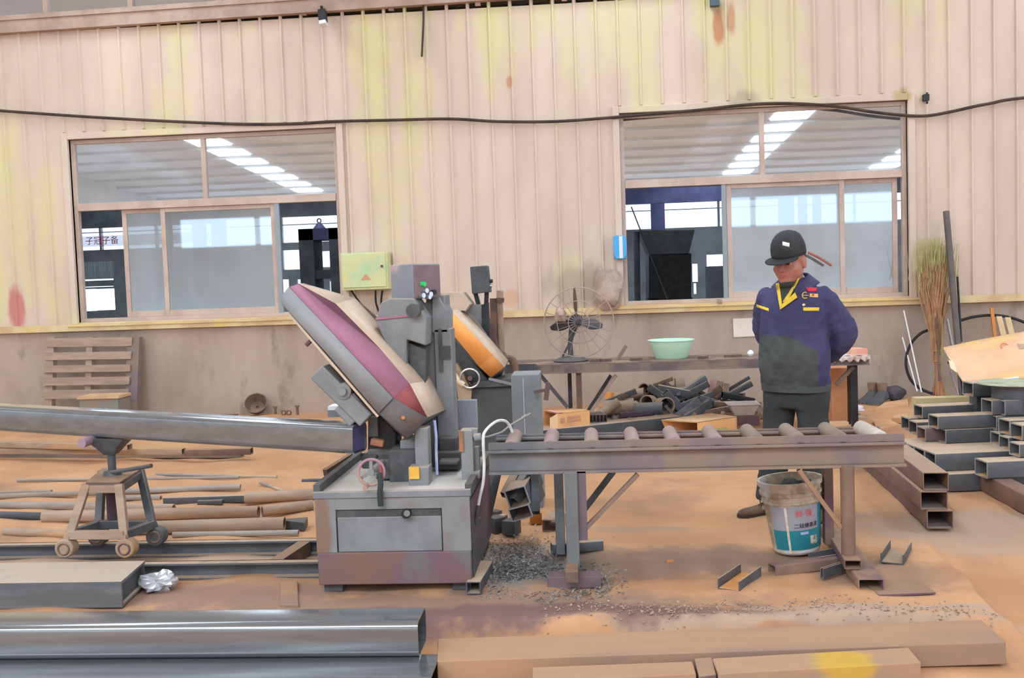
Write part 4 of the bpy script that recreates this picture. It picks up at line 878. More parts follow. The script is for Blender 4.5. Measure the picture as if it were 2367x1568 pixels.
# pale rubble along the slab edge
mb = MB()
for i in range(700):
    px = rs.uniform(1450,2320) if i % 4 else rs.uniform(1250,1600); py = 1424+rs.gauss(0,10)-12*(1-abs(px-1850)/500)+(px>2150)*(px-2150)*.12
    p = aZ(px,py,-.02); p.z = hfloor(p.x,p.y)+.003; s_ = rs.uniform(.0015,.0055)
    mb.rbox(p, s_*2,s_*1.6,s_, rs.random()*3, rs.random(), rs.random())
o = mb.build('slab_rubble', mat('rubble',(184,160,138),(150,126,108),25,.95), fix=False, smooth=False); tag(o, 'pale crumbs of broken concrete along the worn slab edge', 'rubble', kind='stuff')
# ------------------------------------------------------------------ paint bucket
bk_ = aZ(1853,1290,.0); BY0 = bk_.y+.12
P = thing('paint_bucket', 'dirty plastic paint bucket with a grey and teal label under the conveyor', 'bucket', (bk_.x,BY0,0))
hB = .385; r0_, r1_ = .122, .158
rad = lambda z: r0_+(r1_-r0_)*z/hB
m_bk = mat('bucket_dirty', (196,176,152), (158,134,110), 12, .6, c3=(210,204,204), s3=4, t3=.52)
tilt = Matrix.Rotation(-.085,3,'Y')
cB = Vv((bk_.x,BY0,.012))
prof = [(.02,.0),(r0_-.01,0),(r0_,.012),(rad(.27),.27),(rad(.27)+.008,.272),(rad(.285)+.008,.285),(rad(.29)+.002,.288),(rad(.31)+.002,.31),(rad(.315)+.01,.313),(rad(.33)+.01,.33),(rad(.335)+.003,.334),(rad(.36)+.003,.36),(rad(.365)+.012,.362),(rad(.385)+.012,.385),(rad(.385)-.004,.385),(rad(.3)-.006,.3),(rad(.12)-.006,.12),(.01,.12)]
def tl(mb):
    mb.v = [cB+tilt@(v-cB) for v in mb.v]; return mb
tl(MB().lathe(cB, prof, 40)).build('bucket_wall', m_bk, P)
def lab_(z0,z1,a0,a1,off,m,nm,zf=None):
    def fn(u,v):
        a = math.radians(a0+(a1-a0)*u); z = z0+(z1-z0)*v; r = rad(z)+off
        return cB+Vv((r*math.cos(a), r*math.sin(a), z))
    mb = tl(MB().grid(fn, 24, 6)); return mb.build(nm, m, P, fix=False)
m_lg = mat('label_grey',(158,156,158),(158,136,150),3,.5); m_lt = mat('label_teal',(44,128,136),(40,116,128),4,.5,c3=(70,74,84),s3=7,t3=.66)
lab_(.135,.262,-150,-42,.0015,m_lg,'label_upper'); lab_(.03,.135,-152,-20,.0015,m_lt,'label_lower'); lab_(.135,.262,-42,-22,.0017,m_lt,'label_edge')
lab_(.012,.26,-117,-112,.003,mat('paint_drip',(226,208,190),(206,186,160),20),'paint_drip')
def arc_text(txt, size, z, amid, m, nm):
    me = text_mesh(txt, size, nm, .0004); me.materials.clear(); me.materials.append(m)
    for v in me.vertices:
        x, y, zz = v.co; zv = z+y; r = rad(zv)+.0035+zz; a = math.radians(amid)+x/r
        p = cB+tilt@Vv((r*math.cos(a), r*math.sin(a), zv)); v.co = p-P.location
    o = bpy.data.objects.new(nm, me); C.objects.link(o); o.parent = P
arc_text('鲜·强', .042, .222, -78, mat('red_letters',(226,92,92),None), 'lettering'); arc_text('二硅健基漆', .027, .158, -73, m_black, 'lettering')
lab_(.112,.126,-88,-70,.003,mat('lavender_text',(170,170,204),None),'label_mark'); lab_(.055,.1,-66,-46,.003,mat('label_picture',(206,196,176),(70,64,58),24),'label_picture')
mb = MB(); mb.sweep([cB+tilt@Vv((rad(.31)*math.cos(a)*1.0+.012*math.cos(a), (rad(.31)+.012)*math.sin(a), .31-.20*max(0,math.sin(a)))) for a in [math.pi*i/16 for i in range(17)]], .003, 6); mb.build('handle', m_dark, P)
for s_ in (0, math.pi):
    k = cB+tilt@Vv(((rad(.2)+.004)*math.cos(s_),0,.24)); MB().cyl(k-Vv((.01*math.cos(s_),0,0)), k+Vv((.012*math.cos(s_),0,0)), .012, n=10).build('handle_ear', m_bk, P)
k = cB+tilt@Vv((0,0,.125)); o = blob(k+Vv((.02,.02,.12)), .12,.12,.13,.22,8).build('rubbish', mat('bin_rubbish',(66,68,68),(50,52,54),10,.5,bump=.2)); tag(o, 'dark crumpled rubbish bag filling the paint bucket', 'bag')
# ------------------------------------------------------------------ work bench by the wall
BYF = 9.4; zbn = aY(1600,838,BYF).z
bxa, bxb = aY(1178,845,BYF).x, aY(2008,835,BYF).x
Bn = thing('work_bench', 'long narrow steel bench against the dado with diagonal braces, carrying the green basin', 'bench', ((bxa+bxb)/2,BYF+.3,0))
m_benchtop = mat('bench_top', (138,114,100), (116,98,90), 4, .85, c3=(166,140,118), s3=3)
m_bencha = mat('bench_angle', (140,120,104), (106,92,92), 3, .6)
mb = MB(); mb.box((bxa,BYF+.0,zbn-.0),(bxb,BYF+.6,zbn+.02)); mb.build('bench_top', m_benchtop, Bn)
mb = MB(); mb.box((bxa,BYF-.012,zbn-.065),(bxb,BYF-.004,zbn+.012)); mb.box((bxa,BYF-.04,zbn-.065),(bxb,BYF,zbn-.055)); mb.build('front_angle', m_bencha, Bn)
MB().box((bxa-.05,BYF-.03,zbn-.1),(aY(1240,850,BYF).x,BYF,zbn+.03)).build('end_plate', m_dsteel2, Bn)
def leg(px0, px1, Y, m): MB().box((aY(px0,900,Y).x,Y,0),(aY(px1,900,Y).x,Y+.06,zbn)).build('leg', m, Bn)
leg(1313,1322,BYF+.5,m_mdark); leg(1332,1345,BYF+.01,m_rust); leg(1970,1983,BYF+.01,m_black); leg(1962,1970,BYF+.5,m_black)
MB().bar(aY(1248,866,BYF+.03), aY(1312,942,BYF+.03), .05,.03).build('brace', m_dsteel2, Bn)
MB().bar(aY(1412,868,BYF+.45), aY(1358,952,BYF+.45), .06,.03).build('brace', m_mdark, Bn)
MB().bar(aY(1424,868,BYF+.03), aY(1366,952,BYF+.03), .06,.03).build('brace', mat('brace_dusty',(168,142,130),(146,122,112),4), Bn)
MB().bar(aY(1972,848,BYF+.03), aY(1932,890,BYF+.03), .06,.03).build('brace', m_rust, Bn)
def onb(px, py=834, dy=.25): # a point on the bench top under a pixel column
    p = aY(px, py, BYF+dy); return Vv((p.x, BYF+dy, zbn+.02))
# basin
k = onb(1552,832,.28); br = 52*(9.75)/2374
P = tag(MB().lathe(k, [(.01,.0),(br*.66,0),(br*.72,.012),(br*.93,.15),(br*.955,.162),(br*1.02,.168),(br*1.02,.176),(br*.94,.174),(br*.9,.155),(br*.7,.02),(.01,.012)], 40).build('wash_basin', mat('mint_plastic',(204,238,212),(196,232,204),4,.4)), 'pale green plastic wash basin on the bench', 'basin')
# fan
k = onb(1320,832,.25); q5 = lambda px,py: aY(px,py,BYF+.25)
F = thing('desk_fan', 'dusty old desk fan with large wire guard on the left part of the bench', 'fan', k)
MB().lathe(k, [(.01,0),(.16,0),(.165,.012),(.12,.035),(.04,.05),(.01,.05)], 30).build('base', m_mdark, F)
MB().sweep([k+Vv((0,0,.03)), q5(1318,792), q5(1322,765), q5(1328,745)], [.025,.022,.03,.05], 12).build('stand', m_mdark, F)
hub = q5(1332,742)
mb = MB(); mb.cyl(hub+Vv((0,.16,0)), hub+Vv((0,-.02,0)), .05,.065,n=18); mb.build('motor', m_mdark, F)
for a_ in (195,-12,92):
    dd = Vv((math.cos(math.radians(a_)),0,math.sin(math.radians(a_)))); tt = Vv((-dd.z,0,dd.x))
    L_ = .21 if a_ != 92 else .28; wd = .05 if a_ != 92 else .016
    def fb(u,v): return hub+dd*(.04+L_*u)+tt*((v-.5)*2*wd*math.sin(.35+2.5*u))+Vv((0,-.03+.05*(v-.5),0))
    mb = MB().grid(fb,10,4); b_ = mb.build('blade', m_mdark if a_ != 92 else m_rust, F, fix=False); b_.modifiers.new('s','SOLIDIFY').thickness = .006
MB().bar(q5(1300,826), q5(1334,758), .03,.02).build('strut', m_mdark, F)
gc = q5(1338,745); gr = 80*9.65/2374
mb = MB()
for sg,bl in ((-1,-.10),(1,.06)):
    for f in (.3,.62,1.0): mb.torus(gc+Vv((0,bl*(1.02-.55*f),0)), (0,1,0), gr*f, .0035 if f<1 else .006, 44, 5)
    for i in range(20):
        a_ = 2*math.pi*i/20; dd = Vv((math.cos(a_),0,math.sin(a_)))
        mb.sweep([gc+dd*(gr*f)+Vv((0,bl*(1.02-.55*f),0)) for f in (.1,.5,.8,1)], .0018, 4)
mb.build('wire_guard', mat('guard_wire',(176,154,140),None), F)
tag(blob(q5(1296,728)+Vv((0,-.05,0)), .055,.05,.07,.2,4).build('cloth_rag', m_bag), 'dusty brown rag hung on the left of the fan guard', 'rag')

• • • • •

_WORK REQUIRED_
Count the lines above that contain the word "part", and reply with only that number.

_RESPONSE_
2